さて、設計をお願いしてから3ヶ月後。第1案提案の日がやってきた。
それまでにSさんの設計した家にお邪魔させていただき説明を受けたり、ヒヤリングシートを夫婦で話し合って書いて返信したり。
前回の新しい家のコンセプトもそうだけど、僕らが何が好きで何が嫌なのか、そこでどんな暮らしをしたいかをSさんに伝えてきた。
ここで格好つけるとこの先のローン生活が苦痛になる。
うちは、丁寧な暮らし的なものへのあこがれはあるけれど、ズボラだから日々の暮らしの手間は省きたい。
建築家物件建てて大丈夫かな…そんなことを考えながら妻の書いたヒヤリングシートを見たら、家事は「嫌い」に丸してあった。正直でいいですね。
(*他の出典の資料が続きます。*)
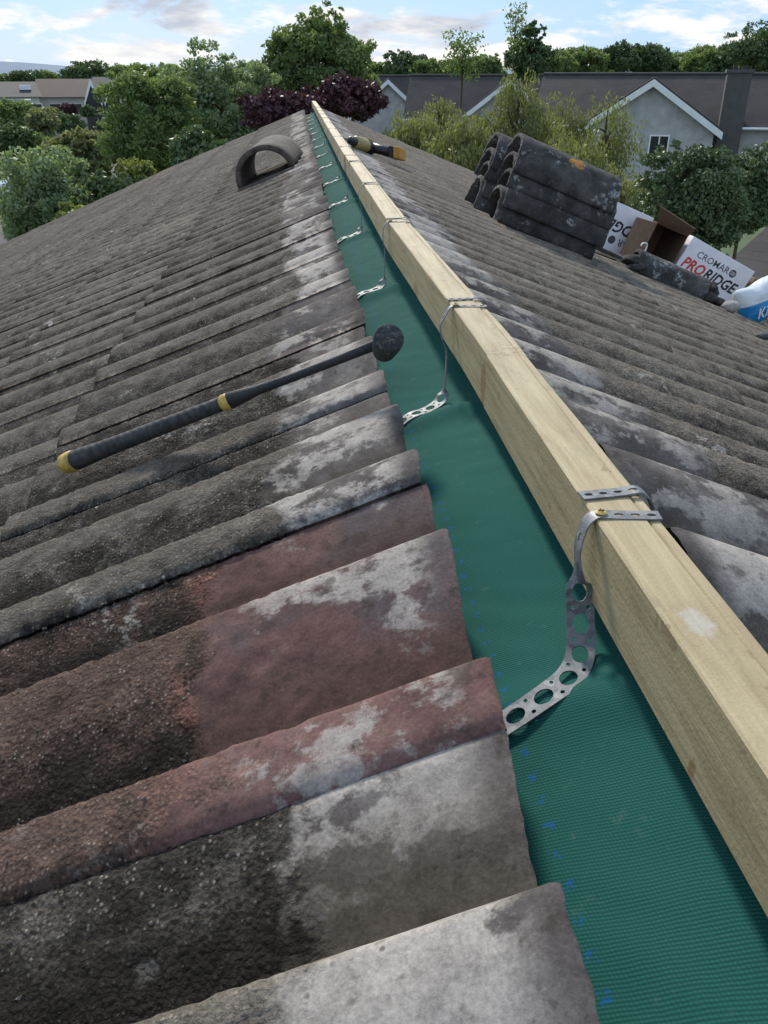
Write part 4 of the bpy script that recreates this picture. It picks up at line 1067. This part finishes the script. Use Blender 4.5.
# ------------------------------------------------------------------ cars, lamp
def car(u, F_, label, rot):
    x, y = cam2w(u, F_); t = empty('parked_car', (x, y, -CZ), label, 'car', 'cars parked on the street at the left')
    Mr = Matrix.Rotation(rot, 3, 'Z'); P = lambda a, b, c_: Vector((x, y, -CZ))+Mr @ Vector((a, b, c_))
    side = [(-2.1, .35), (-2.1, .75), (-1.95, .92), (-1.2, .98), (-.6, 1.42), (.7, 1.46), (1.55, 1.02), (2.05, .9), (2.12, .5), (2.05, .32)]
    m = MB(); n = len(side)
    V = [P(a, s*(.86 if z < 1 else .70), z) for s in (-1, 1) for a, z in side]
    m.add(V, [tuple(range(n)), tuple(range(n, 2*n))[::-1]]+[(i, i+n, (i+1) % n+n, (i+1) % n) for i in range(n)])
    m.build('body', M['carwhite'], t, bevel=.05)
    for s in (-1, 1):
        m = MB(); m.add([P(-1.0, s*.80, 1.02), P(1.25, s*.80, 1.04), P(.65, s*.715, 1.40), P(-.55, s*.715, 1.37), P(-1.0, s*.82, 1.02), P(1.25, s*.82, 1.04), P(.65, s*.735, 1.40), P(-.55, s*.735, 1.37)], [(0,1,2,3), (7,6,5,4), (0,4,5,1), (1,5,6,2), (2,6,7,3), (3,7,4,0)]); m.build('side_window', M['glass'], t)
        for a in (-1.3, 1.35):
            m = MB(); m.tube([P(a, s*.72, .32), P(a, s*.90, .32)], [.32, .32], 16); w_ = m.build('wheel', M['tyre'], t)
            m = MB(); m.tube([P(a, s*.90, .32), P(a, s*.915, .32)], [.19, .17], 12); m.build('rim', M['post'], w_)
        m = MB(); m.cbox(P(-2.08, s*.6, .72), .06, .3, .14, Mr); m.build('headlight', M['upvc'], t)
    return t
car(16, 41, 'white car parked nearest the left frame edge', .35)
car(96, 31, 'white car glimpsed between the bushes on the left', -.3)
x, y = cam2w(9, 58); t = empty('street_lamp', (x, y, -CZ), 'grey street lamp with a short arm among the bushes at the left edge', 'street lamp')
m = MB(); m.tube([(x, y, -CZ), (x, y, -1.45)], [.09, .05], 8); m.build('post', M['post'], t, True)
m = MB(); m.tube([(x-.5, y, -1.42), (x+.6, y, -1.40)], .035, 6); m.build('arm', M['post'], t)
m = MB(); m.cbox((x+.75, y, -1.42), .55, .22, .10); m.build('lamp_head', M['upvc'], t, bevel=.03)
# ------------------------------------------------------------------ ground, road, hills
def ground_mat():
    g = N('grass_ground'); p = g.pos(); n = g.noise(p, .12, 5); n2 = g.noise(p, 3, 5)
    c = g.ramp(n, [(.35, (.045, .075, .022)), (.55, (.07, .11, .035)), (.7, (.10, .12, .05))]); c = g.mix(g.lin(n2, .3, .7, 0, .4), c, (.035, .055, .02)); g.bsdf(c, .95); return g.m
o = mesh('ground', [(-900, -300, -CZ), (900, -300, -CZ), (900, 1500, -CZ), (-900, 1500, -CZ)], [(0,1,2,3)], ground_mat()); tag(o, None, None, kind='structure')
g = N('asphalt'); p = g.pos(); g.bsdf(g.mix(g.noise(p, 2, 5), (.04, .04, .042), (.07, .07, .07)), .9)
m = MB(); a = Vector((*cam2w(-60, 30), -CZ+.004)); b = Vector((*cam2w(30, 110), -CZ+.004)); q = Vector(((b-a).y, -(b-a).x, 0)).normalized()*6
m.add([a, a+q, b+q, b], [(0,1,2,3)]); o = m.build('road', g.m, None); tag(o, None, None, kind='structure')
m = MB()
for s_ in (-.15, 6.0):
    qn = q.normalized(); a2 = a+qn*s_; m.box(a2-Vector((0, 0, .05)), b-a, qn*.15, Vector((0, 0, .17)))
o = m.build('kerb', M['render'], None); tag(o, None, None, kind='structure')
V = []; F = []; n = 60
for i in range(n+1):
    x = -700+1500*i/n; h = 14+10*noise.noise((i*.13, 2, 0))+ (5*math.exp(-((x+360)/120)**2))
    V += [(x, 1150, -CZ-2), (x, 1230, -CZ+h*.9), (x, 1330, -CZ+h*.6)]
for i in range(n): 
    for j in (0, 1): F.append((i*3+j, (i+1)*3+j, (i+1)*3+j+1, i*3+j+1))
o = mesh('hills', V, F, simple('hazy_blue_hills', (.16, .22, .30), .95, .1, .02), None, True); tag(o, None, None, kind='structure')
# ------------------------------------------------------------------ sky and sun
SUN_EL, SUN_AZ = R(36), R(-9)      # azimuth from +Y towards +X
w = bpy.data.worlds.new('World'); sc.world = w; w.use_nodes = True
nt = w.node_tree; nt.nodes.clear(); L_ = nt.links.new
def wn(t, **k):
    x = nt.nodes.new(t)
    for a, b in k.items(): setattr(x, a, b)
    return x
out = wn('ShaderNodeOutputWorld'); bg = wn('ShaderNodeBackground'); bg.inputs[1].default_value = .125
sky = wn('ShaderNodeTexSky', sky_type='NISHITA', sun_disc=False, sun_elevation=SUN_EL, sun_rotation=SUN_AZ); sky.dust_density = .6; sky.ozone_density = 2.0
tc = wn('ShaderNodeTexCoord'); sp = wn('ShaderNodeSeparateXYZ'); L_(tc.outputs['Generated'], sp.inputs[0])
def wm(op, a, b=None, c=None):
    x = wn('ShaderNodeMath', operation=op)
    for i, v in enumerate((a, b, c)):
        if v is None: continue
        if hasattr(v, 'node'): L_(v, x.inputs[i])
        else: x.inputs[i].default_value = v
    return x.outputs[0]
den = wm('ADD', wm('MAXIMUM', sp.outputs[2], 0.0), .24)
cb = wn('ShaderNodeCombineXYZ'); L_(wm('DIVIDE', sp.outputs[0], den), cb.inputs[0]); L_(wm('DIVIDE', sp.outputs[1], den), cb.inputs[1]); cb.inputs[2].default_value = 3.3
def wnoise(scale, det, rough, dist=0, off=(0, 0, 0)):
    mp = wn('ShaderNodeMapping'); L_(cb.outputs[0], mp.inputs[0]); mp.inputs['Location'].default_value = off
    x = wn('ShaderNodeTexNoise'); L_(mp.outputs[0], x.inputs['Vector']); x.inputs['Scale'].default_value = scale; x.inputs['Detail'].default_value = det; x.inputs['Roughness'].default_value = rough; x.inputs['Distortion'].default_value = dist
    return x.outputs['Fac']
def wramp(v, a, b):
    x = wn('ShaderNodeMapRange', interpolation_type='SMOOTHSTEP'); L_(v, x.inputs[0]); x.inputs[1].default_value = a; x.inputs[2].default_value = b; return x.outputs[0]
n1 = wnoise(1.9, 8, .6, .25)
cov = wramp(n1, .465, .57); dark = wramp(wnoise(1.7, 6, .58, .2, (.10, .22, 0)), .47, .66)
mxs = wn('ShaderNodeMix', data_type='RGBA'); L_(dark, mxs.inputs[0]); mxs.inputs[6].default_value = (8.4, 8.3, 8.1, 1); mxs.inputs[7].default_value = (4.5, 4.9, 5.7, 1)
base = wn('ShaderNodeMix', data_type='RGBA'); base.inputs[0].default_value = .75; L_(sky.outputs[0], base.inputs[6]); base.inputs[7].default_value = (2.9, 5.2, 8.6, 1)
mx = wn('ShaderNodeMix', data_type='RGBA'); L_(cov, mx.inputs[0]); L_(base.outputs[2], mx.inputs[6]); L_(mxs.outputs[2], mx.inputs[7])
L_(mx.outputs[2], bg.inputs[0]); L_(bg.outputs[0], out.inputs[0])
sl_ = bpy.data.lights.new('sun', 'SUN'); sl_.energy = 4.2; sl_.angle = R(7); sl_.color = (1, .93, .82)
so = bpy.data.objects.new('sun', sl_); col.objects.link(so)
sdir = Vector((math.sin(SUN_AZ)*math.cos(SUN_EL), math.cos(SUN_AZ)*math.cos(SUN_EL), math.sin(SUN_EL)))
so.rotation_euler = sdir.to_track_quat('Z', 'Y').to_euler(); so.location = (0, 0, 30)
# ------------------------------------------------------------------ camera
cam = bpy.data.cameras.new('camera'); co = bpy.data.objects.new('camera', cam); col.objects.link(co); sc.camera = co
cam.sensor_fit = 'VERTICAL'; cam.sensor_height = 24; cam.lens = 24*830/1024; cam.clip_start = .02; cam.clip_end = 5000
co.location = (0, 0, CZ); co.rotation_euler = (R(90-27.8), 0, -yw)
vs = sc.view_settings; sc.display_settings.display_device = 'sRGB'; vs.view_transform = 'Standard'; vs.look = 'None'; vs.exposure = 0; vs.gamma = 1; vs.use_curve_mapping = False
sc.render.engine = 'CYCLES'; sc.cycles.use_denoising = True; sc.cycles.max_bounces = 6; sc.cycles.transparent_max_bounces = 4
これまで、Sさんの想像力を邪魔したくなかったので、具体的な間取りの話はせず、もちろんいいなと思う家の写真なども共有していない。
Sさんのこれまでに設計した家で、あるいは写真で具体的にいいなと思う点を伝えることはあったけど。
そんな僕らに提示された一枚の図面は、本当に衝撃的なものだった。
これまでに見たことのない間取りで、でもどのような環境で生活するか具体的に考えられており、しかも美しい。
その居住空間にはまるで折り紙のような屋根が乗り、これまでに見たどの家とも違う形をしていた。
今回家造りをして感じたのは、優れた建築家の作品は2次元的に間取りだけ見ても、理解も判断もできないということ。
一般的には何坪の家で、リビングが何畳でという風に考えていくし、僕も色々な間取りを見るのは好きだったけれど、実はそんなことをしても本質的に意味は無いのかもしれない。
僕らが住むのは平面ではなくて立体の世界なのだから。
だから出来上がるまで図面は載せないでおきます。
ひと目でこの家を建てたいと感じて、第一案からほとんど修正なく基本設計が終わりここまでで一年以上前。
もう現地は木工事をしているので次回から施工の様子、記録が書けると思います。